Putnam, who has been with SPORTS ILLUSTRATED for six years, is still patrolling the track-and-field beat. He was in Austin, Texas for the NCAA championships (page 18) and two weeks earlier he was in Modesto for the California Relays. At Modesto everyone was waiting for Tony Waldrop to break, or at least threaten, the world record in the mile, but Waldrop finished fourth, and Putnam, with the help of some fast legwork from Writer-Reporter Anita Verschoth, went back to the old typewriter and came up with a fine story contrasting Waldrop's failure with Sprinter Ivory Crockett's stirring victory (SI, June 3).

"I love deadlines," Putnam says of the pressure he felt at Munich and Modesto. "And I write better when I feel sick. I just make sure I have a waste-basket handy, in case I throw up when I'm writing."

Putnam was raised in Schenectady, N.Y., and recently moved back to that area, to the little town of Guilderland, where his daughter Colleen plays volleyball and his son Shawn O'Brien Putnam is in his first year of Little League. Pat has hobnobbed with the famous names in sports for years, but he says he gets unprofessionally intense and involved when he watches Shawn play.
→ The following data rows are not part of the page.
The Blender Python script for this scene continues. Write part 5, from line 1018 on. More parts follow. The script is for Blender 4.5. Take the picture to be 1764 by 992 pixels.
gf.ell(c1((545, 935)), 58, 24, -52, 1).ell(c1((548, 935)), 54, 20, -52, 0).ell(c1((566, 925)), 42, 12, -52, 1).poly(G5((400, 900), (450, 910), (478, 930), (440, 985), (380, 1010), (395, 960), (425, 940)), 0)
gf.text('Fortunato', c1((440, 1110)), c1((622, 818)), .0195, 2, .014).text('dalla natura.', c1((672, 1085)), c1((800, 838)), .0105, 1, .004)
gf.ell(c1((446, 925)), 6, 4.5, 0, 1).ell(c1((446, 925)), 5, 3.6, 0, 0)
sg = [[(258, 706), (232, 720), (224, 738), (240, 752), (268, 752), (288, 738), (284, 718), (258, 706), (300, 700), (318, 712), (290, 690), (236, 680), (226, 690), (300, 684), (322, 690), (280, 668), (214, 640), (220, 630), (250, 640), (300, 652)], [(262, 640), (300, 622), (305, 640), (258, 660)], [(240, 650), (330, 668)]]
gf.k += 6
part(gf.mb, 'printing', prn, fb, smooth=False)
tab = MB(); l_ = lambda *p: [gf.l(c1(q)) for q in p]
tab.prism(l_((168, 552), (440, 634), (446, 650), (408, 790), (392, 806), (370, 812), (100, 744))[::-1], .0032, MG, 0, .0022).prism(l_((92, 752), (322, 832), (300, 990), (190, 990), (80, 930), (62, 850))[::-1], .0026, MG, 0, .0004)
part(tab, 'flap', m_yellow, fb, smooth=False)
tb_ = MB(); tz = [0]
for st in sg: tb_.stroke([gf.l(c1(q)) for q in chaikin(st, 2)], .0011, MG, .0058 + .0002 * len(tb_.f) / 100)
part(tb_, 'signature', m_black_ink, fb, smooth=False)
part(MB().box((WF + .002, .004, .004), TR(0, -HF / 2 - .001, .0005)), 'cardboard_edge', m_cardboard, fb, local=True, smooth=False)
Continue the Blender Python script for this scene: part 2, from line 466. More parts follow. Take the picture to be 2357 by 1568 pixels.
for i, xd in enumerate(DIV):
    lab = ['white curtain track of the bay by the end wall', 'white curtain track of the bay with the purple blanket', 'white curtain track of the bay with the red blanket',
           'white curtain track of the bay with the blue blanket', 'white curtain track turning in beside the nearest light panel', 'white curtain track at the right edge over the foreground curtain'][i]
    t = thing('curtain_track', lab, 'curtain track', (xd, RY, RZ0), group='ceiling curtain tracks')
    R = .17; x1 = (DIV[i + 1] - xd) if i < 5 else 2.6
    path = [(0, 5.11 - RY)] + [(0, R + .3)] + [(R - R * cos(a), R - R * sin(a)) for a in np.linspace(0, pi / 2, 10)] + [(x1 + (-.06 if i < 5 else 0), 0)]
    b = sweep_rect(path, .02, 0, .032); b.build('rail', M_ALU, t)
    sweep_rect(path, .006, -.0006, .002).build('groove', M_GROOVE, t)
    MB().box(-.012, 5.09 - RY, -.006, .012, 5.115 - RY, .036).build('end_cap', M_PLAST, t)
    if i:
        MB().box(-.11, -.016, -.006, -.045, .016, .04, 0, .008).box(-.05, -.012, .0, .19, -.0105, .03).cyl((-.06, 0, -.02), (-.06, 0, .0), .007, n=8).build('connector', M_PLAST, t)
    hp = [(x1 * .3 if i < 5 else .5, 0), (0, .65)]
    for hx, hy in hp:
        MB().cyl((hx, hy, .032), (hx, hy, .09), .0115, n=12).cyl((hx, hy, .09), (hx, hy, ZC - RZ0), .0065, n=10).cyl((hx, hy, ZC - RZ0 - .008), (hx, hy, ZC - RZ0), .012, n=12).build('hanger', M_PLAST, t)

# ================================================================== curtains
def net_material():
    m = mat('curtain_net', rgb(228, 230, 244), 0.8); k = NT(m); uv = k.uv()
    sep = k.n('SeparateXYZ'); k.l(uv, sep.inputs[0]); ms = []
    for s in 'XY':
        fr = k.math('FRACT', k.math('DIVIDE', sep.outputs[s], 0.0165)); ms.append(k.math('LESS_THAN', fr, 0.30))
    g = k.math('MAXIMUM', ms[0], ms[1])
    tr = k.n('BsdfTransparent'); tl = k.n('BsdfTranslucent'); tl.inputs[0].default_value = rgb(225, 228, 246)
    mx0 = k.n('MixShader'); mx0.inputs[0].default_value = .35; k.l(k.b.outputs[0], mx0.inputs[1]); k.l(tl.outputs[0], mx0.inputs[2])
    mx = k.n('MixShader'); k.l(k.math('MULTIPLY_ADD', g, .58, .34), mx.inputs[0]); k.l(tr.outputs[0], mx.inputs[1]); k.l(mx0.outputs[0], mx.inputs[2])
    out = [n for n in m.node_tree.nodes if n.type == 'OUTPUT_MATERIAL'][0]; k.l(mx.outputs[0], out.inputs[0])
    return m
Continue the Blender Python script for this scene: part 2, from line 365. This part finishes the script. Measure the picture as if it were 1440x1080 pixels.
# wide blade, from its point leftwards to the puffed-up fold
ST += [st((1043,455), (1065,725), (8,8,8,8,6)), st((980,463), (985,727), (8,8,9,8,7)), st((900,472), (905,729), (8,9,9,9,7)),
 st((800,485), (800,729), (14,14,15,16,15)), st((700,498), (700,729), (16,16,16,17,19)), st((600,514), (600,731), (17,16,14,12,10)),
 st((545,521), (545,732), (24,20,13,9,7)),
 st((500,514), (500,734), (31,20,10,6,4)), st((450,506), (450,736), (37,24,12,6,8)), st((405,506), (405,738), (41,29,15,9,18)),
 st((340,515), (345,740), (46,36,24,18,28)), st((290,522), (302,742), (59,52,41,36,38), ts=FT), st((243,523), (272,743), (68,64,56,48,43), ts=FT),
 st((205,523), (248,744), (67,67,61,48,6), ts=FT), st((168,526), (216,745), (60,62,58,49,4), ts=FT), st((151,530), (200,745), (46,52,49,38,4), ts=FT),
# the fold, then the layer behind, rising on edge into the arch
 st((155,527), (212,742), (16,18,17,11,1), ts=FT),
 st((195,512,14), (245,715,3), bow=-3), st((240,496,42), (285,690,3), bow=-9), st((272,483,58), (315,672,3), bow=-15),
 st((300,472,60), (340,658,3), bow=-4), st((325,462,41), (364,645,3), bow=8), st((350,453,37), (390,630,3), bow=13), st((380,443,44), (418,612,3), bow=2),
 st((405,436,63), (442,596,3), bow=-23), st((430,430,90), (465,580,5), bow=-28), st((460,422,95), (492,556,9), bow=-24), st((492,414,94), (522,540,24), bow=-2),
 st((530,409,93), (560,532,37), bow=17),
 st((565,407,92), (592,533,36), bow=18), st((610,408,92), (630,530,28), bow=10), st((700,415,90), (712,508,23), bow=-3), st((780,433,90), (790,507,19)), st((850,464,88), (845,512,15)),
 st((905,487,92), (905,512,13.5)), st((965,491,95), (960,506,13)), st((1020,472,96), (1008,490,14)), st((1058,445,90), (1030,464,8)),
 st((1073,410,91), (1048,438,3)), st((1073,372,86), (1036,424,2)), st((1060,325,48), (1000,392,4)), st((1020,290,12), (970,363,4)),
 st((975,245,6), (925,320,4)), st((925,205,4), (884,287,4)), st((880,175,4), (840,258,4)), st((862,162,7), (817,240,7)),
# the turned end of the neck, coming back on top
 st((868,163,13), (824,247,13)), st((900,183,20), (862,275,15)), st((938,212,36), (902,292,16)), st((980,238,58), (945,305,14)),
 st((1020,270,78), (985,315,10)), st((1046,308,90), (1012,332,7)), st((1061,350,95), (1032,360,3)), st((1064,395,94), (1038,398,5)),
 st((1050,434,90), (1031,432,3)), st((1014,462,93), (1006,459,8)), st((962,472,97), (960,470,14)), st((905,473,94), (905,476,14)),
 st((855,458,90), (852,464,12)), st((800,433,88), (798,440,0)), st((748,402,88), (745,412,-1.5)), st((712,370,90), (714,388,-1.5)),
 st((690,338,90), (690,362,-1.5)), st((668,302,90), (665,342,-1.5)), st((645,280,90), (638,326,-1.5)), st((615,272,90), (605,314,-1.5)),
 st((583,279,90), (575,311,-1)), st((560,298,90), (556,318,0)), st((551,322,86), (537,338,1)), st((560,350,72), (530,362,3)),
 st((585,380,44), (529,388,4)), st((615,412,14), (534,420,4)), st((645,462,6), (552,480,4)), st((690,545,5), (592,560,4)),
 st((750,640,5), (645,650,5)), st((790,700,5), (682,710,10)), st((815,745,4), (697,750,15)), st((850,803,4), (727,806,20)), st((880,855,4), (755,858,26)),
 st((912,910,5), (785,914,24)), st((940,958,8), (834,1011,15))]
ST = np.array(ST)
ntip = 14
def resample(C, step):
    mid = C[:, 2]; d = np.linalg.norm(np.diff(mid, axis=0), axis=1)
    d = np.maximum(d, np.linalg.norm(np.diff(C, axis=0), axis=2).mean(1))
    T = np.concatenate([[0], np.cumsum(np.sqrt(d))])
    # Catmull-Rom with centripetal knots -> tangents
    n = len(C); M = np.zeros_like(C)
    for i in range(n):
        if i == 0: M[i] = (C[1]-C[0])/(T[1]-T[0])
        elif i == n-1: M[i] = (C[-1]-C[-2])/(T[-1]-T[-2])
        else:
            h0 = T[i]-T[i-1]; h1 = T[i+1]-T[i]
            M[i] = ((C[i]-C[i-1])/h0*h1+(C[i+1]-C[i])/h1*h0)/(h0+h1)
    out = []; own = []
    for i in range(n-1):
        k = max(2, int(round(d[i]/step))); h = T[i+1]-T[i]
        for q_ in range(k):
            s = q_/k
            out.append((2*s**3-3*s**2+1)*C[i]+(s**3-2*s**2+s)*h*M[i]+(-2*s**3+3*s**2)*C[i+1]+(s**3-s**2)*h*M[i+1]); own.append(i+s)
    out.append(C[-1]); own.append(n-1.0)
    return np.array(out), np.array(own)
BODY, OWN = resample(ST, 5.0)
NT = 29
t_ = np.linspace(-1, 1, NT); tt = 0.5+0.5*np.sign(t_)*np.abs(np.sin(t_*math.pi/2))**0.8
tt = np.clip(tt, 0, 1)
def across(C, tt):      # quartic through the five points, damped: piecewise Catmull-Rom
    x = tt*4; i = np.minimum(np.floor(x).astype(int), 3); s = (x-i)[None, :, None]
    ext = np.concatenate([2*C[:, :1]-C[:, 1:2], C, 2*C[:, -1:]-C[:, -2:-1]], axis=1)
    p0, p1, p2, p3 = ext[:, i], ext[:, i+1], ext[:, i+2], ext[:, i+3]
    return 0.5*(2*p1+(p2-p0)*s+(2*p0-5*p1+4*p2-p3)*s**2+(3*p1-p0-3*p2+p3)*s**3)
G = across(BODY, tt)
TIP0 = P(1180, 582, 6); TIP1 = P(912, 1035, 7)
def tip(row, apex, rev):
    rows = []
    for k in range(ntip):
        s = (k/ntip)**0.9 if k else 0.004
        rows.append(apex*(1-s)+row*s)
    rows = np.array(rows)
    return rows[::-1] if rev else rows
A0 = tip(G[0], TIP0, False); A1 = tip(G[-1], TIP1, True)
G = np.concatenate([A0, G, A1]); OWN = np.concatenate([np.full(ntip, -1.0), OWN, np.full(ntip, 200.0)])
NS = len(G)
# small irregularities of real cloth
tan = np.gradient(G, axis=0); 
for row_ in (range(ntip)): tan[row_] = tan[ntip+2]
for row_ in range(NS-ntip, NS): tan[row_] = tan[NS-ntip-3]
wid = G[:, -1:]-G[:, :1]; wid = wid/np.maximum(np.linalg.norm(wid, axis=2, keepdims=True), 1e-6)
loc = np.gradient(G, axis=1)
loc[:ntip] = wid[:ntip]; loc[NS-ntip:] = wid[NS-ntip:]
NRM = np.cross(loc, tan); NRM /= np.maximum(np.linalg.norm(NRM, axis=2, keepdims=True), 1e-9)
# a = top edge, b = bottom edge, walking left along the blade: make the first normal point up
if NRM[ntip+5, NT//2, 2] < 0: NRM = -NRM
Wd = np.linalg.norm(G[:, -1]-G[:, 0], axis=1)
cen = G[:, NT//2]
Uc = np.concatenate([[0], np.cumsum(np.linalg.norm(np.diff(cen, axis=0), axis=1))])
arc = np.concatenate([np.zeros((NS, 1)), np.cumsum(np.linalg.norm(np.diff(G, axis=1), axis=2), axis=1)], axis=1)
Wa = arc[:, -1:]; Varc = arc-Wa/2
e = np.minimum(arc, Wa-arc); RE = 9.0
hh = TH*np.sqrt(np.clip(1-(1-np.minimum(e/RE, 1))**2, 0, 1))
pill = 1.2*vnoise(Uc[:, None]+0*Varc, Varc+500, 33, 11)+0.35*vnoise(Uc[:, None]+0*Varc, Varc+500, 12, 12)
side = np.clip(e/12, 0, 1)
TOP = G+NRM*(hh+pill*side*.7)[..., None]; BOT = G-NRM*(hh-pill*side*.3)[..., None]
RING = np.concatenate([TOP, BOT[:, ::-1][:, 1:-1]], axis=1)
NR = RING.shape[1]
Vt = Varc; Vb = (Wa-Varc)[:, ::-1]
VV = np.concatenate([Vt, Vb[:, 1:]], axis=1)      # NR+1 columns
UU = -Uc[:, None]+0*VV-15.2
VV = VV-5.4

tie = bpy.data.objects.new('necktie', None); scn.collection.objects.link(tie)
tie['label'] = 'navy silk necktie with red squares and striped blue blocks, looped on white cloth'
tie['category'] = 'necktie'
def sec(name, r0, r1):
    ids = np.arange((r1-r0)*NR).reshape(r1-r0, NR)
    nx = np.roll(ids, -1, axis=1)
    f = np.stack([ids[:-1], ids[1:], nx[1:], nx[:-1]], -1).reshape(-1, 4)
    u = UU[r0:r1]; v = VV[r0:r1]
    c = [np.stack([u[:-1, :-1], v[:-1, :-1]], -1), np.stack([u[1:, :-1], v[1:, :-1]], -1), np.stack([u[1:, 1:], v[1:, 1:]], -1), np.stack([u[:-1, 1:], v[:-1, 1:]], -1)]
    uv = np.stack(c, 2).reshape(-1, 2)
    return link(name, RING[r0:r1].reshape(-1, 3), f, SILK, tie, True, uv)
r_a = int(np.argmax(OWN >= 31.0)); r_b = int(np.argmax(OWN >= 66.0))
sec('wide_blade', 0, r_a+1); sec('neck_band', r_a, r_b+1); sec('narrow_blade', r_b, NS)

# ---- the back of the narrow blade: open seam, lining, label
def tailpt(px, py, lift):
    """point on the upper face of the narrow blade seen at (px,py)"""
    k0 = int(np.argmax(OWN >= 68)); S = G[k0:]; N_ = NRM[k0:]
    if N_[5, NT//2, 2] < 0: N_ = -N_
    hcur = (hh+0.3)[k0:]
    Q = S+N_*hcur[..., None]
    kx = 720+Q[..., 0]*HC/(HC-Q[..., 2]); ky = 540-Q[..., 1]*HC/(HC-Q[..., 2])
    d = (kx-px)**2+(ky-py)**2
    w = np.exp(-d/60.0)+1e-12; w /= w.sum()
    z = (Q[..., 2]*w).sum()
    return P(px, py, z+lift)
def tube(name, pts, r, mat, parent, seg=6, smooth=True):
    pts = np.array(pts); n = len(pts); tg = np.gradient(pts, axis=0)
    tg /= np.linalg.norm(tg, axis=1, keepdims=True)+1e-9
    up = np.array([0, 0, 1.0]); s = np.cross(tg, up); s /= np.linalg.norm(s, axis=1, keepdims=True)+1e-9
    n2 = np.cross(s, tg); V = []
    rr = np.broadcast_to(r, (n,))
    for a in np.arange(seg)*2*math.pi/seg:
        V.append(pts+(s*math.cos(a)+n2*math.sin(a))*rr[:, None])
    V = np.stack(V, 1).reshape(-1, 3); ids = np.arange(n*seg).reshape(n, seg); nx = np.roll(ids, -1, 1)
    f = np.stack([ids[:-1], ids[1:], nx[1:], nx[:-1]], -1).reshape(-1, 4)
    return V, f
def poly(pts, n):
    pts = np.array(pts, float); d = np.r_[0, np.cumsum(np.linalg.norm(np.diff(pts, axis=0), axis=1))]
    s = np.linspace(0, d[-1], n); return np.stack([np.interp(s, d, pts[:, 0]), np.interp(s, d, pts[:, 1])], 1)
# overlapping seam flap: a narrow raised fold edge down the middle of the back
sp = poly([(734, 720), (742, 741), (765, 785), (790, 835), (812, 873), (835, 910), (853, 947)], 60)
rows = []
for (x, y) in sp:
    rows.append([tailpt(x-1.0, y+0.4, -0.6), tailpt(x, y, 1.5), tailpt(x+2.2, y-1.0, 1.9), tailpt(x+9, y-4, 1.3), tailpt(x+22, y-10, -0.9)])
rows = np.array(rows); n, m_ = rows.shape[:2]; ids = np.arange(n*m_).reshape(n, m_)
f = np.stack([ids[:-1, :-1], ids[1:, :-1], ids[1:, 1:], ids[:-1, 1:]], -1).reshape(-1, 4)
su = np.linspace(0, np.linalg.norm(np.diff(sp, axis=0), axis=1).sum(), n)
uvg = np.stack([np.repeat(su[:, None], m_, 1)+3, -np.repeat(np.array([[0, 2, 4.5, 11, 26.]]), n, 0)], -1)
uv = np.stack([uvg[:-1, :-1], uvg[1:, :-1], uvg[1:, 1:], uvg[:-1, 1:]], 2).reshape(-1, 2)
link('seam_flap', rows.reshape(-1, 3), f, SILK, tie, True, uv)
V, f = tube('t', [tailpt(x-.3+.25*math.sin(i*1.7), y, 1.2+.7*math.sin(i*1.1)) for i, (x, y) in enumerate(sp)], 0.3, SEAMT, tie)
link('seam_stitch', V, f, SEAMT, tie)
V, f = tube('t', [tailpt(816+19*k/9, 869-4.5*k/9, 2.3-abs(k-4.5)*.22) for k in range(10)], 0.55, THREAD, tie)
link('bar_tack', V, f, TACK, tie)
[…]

"This is the minor league of Little League—and I go berserk," he says, an unbelieving note in his voice. "I walk around with the palms of my hands sweating. I yell at the umpires, who are nice kids from the neighborhood. I never thought it could happen to me."

It is nice to know that in press boxes at track meets and at pro basketball games (which he will be covering for us next season) Putnam can be relied upon to stay calm and efficient in crises. The reports of death and flakiness are both greatly exaggerated.